Investing in the stock market is one of the easiest ways to build wealth over the long term. In my opinion, one of the best strategies to follow to build wealth quickly is to buy stocks when they look cheap. My research shows that many UK shares currently fit into this bracket.
As such, I would invest in these companies today to grow my wealth.
UK shares with growth potential
There are two ways to buy cheap stocks. One can either acquire stocks when they are trading at low levels after having fallen on hard times, or buy growth stocks before they start to take off.
I think using both of these methods could be the best overall strategy. Research shows that buying stocks when they are trading at low levels, which is effectively value investing, can generate steady positive returns in the long term. However, purchasing growth stocks before they take off can yield significantly higher returns in a shorter period of time, although it is hard to discover these businesses.

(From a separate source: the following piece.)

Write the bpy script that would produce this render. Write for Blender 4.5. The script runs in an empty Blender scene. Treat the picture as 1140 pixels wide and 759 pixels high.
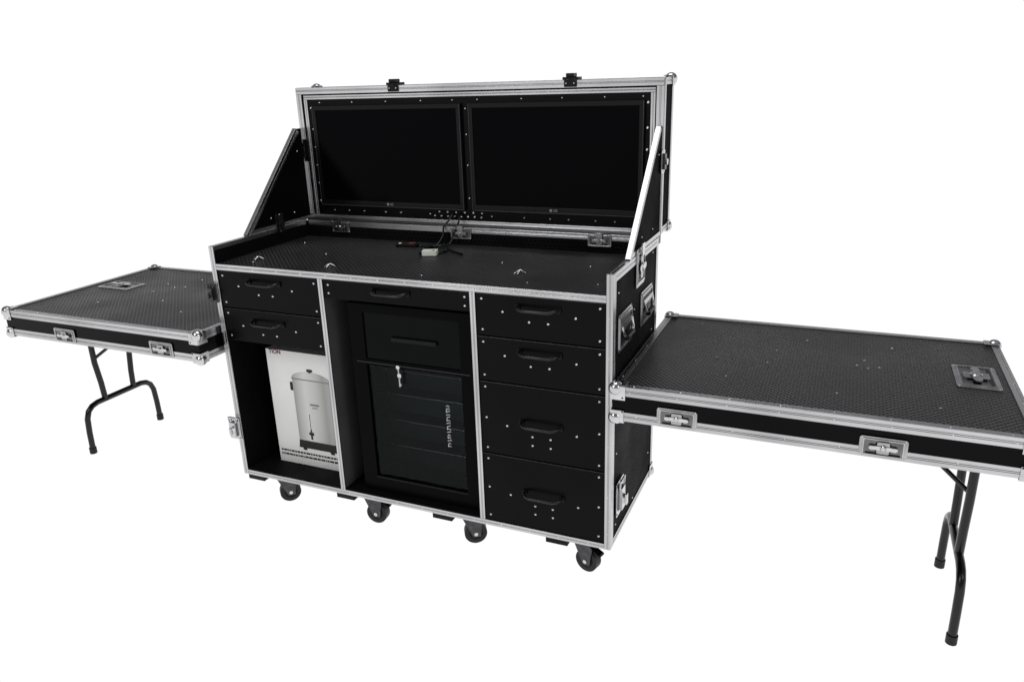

By acquiring UK shares that fit into both the value and growth buckets, I believe I can achieve the best of both worlds.
There is a range of companies on the market that I would buy as growth investments. The most prominent of these, to me, is the online retailer Boohoo. This has been one of the market’s best-performing growth stocks of the past decade. Another option is computer games developer Frontier Developments. This is just one option in the rapidly growing sector of online gaming.
Elsewhere, media company Future and retailer JD Sports Fashion have proved that they have cracked the growth code. I think these are some of the best growth businesses on the market, and I believe a diversified portfolio of these stocks could yield high total returns in the years ahead.
Value UK shares
On the other hand, I’m also eyeing up value investments such as the financial services giant Barclays and Just. According to my calculations, shares in these companies are trading at a discount of around 50% to their fundamental asset value. Some other examples are the mining and commodity conglomerate Glencore and airline IAG.
There are plenty of other UK shares that look cheap in the market’s small-cap section. However, I would steer away from these businesses because they are challenging to analyse, and there’s a lot that can go wrong with small companies.
For example, IAG has been able to raise billions of pounds from its investors over the past 12 months to remain solvent. Most small-cap companies cannot raise money that quickly, which means they tend to have a higher failure rate than their blue-chip peers. That why I’m avoiding this part of the market.
The bottom line
Using the strategy to invest in UK shares outlined above, I believe I can double my money in the stock market.